God commands the creation of cities for the Levites to live in. There are to be forty eight towns all together and six of them will be towns of refuge. If you kill someone accidently and are afraid of that person’s family taking revenge on you, you can move to a city of refuge and you’re safe from vengeance as long as you stay there. Once the high priest dies, you’re safe forever and you can leave. It’s important that this is only true if it’s an accidental death though. This section differentiates very strongly between accidently killing someone and intentionally murdering them. This is not the first time in Numbers that the idea of accidental versus intentional sin is discussed. It seems like a bit of a theme in this book.
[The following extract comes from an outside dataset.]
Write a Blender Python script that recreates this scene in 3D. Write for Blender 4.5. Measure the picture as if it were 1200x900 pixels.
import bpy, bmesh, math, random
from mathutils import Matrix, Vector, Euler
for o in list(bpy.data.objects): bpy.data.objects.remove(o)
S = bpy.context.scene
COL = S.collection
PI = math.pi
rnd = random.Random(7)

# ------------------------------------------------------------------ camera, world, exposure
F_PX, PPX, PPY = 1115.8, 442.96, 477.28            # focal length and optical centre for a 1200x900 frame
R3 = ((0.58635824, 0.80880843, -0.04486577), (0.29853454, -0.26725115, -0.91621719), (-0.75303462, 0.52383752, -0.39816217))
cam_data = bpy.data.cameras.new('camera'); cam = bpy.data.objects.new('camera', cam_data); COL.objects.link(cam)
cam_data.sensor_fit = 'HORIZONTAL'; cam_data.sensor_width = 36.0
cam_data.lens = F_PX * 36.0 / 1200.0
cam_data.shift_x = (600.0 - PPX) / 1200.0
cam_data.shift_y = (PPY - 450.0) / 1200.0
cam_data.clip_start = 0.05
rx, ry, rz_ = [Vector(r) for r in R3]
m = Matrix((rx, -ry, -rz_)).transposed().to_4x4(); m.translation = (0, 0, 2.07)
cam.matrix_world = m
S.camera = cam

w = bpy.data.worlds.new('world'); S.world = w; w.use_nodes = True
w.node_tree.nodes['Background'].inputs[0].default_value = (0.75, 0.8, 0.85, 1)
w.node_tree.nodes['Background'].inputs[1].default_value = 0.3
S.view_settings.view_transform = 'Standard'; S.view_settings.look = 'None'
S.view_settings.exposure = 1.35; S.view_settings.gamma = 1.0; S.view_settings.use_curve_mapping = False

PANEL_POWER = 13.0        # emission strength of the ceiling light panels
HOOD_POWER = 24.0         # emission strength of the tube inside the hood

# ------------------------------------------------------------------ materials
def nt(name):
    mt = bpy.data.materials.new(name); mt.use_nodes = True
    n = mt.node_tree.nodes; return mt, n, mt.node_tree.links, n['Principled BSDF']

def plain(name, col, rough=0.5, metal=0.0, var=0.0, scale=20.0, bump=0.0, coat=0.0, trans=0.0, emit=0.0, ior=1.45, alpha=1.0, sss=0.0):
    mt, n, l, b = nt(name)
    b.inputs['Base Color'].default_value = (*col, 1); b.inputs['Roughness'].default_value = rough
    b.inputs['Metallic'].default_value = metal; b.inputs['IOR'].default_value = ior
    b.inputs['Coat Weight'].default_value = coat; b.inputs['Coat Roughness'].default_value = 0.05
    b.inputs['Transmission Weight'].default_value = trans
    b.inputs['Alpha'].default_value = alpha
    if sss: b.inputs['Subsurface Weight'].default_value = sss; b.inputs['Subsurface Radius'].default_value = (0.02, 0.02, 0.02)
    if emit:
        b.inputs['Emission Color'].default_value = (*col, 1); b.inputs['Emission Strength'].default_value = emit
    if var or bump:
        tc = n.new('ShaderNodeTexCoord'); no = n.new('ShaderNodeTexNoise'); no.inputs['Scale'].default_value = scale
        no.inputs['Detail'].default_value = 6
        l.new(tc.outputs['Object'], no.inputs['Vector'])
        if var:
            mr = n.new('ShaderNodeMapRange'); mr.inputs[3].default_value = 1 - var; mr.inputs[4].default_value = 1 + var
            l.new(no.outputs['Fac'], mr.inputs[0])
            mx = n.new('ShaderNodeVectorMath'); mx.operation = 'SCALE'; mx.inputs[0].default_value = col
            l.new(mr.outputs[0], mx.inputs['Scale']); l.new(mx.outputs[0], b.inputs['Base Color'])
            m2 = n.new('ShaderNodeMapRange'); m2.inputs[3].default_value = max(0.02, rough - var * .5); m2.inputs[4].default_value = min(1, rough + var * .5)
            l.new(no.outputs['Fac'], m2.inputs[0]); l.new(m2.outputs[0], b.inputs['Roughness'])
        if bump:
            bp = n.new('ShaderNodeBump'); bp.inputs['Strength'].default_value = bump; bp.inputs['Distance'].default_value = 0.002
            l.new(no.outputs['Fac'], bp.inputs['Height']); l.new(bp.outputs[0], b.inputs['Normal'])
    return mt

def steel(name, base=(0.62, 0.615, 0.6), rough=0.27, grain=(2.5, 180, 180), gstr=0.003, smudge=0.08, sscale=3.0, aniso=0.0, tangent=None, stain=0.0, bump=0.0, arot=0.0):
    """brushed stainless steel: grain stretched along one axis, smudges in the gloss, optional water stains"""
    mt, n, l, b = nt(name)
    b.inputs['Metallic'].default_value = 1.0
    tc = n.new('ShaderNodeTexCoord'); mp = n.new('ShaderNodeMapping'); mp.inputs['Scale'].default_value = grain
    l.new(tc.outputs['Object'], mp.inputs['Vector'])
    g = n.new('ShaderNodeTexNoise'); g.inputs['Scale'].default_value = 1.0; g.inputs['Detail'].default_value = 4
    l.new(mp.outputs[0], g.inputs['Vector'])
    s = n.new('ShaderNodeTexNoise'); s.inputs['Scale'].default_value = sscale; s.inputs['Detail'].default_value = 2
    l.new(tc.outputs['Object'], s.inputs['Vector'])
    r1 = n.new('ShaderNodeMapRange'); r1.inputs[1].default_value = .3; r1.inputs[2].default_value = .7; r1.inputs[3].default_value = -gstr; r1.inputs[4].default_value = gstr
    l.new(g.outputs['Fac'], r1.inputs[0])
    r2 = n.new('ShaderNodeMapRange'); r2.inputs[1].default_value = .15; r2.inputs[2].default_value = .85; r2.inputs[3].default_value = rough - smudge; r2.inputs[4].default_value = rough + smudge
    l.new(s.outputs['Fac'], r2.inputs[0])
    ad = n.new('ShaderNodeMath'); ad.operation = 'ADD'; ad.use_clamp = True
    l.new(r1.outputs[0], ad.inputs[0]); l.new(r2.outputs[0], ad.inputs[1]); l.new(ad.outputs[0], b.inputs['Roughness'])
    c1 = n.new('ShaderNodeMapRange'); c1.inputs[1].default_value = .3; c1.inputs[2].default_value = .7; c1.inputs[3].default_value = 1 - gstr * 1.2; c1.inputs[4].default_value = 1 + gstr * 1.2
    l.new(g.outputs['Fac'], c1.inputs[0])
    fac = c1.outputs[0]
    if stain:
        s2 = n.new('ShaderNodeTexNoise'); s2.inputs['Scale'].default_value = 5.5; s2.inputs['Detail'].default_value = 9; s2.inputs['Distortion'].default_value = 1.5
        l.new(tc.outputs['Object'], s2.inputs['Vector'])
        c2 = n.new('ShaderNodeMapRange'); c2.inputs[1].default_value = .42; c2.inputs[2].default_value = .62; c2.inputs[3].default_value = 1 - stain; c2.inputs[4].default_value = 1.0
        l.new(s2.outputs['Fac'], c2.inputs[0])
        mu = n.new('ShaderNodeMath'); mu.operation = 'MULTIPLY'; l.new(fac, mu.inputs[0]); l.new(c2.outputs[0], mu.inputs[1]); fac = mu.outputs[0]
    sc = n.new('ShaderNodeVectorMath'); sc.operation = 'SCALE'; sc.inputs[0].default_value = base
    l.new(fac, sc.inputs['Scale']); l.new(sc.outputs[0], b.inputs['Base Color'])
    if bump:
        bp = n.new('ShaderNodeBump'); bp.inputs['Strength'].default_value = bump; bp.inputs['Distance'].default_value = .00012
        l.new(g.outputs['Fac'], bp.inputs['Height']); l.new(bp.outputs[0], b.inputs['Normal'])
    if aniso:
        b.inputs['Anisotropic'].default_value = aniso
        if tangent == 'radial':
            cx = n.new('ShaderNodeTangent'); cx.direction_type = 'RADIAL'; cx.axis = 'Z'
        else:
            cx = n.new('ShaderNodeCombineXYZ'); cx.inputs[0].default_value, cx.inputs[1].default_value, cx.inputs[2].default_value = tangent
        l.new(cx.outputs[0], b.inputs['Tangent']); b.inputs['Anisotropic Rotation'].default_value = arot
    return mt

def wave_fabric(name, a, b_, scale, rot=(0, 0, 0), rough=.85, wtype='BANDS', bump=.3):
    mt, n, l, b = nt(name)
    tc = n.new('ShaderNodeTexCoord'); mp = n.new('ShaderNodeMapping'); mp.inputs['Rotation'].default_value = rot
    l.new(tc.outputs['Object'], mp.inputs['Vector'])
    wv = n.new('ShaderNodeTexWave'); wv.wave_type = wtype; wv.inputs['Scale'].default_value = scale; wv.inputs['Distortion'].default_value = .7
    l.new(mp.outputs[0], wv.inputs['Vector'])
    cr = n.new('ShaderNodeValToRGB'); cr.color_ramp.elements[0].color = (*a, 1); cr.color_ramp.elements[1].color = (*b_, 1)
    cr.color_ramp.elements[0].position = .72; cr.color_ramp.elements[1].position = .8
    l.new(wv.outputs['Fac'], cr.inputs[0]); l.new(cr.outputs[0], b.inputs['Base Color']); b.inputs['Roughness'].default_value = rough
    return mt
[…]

God did not hand down the sacrificial laws so that you could buy your way out of punishments; he created this system as a means of recovering from accidental rule-breaking so that God can still stand to be around you.
God Himself told Moses that He couldn’t travel with the Israelites because they were too wicked, too disobedient for Him to be around, so I wonder how it is that God had such an amicable relationship with Abraham or his sons. I mean, I know they didn’t have this same covenant so Abraham wasn’t actually breaking commandments back then, but God is saying that He can’t stand to be around someone who doesn’t wash their cloths right or who burns incense to Him the wrong way. Did God’s preferences change in the intervening couple hundred years? Is God’s disgust based on the Israelites’ disobedience, so like it’s only abhorrent to God, not because it’s something He doesn’t like per se, but just because He told them not to do it? This book raises as many questions as it does answers sometimes.
I mean the Bible, not the book of Numbers. Numbers is actually pretty straightforward.
Most of the time.
The very last chapter outlines some logistical problems that have come up from those sisters from before inheriting their father’s land in chapter 27. Some guys from the (half)tribe of Manasseh come to Moses and the heads of the Israelite families and point out that if those women, who were from their tribe, went off and married men from other tribes, then their husbands would absorb their holdings. That means that land that was allocated for the tribe of Manasseh could be acquired by someone from Judah or Dan or whatever. This transfer of land, under the law, would persist even through a year of Jubilee when all bought land is returned to the original owner. That’s a real problem because the boundaries of the tribal lands are kind of holy, and this loophole could muddy those borders a lot over a few generations. Moses and the elders patched it up with a ad hoc little piece of legislation decreeing that any women who inherit land in such a way have to marry within their own tribes. Bang, done, next.